Kinsella is general counsel of Applied Optoelectronics, Inc. of Sugar Land, Texas. A practicing intellectual property attorney and former adjunct professor of law at South Texas College of Law, where he taught computer law, Kinsella is actively involved with libertarian legal and political theory, and is an adjunct scholar of the Mises Institute as well as the former Book Review Editor for the Institute's Journal of Libertarian Studies. He is also a contributor to the news and opinion blog at LewRockwell.com and is the creator of Libertarian Papers, a peer-reviewed online journal published under the Creative Commons Attribution 3.0 License.[1]
He writes that, after college, he "began to put more emphasis on Austrian economics and paleolibertarian insights of Rothbard, Hans-Hermann Hoppe, and Rockwell."[2]
Kinsella's legal publications include books and articles about patent law, contract law, e-commerce law, international law and other topics. Kinsella has also published and lectured on a variety of libertarian topics, often combining libertarian and legal analysis. Kinsella's views on contract theory, causation and the law, intellectual property, and rights theory (in particular his estoppel theory) are his main contributions to libertarian theory.
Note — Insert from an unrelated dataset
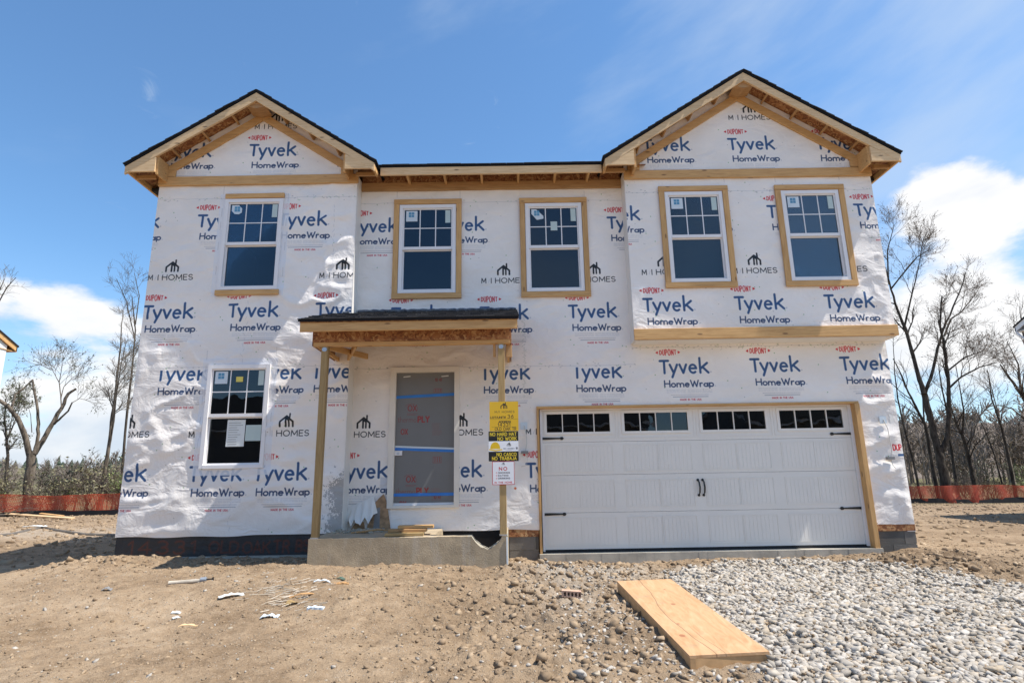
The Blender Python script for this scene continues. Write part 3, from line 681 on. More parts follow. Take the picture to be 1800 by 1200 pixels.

In contract theory, he extends Murray Rothbard's[3] and Williamson Evers's[4] title transfer theory of contract linking it with inalienability theory while also attempting to clarify that theory.[5] Kinsella advances a theory of causation that attempts to explain why remote actors can be liable under libertarian theory.[6] He gives non-utilitarian arguments for intellectual property being incompatible with libertarian property rights principles.[7] He offers a discourse ethics argument for the justification of individual rights, using an extension of the concept of estoppel.[8]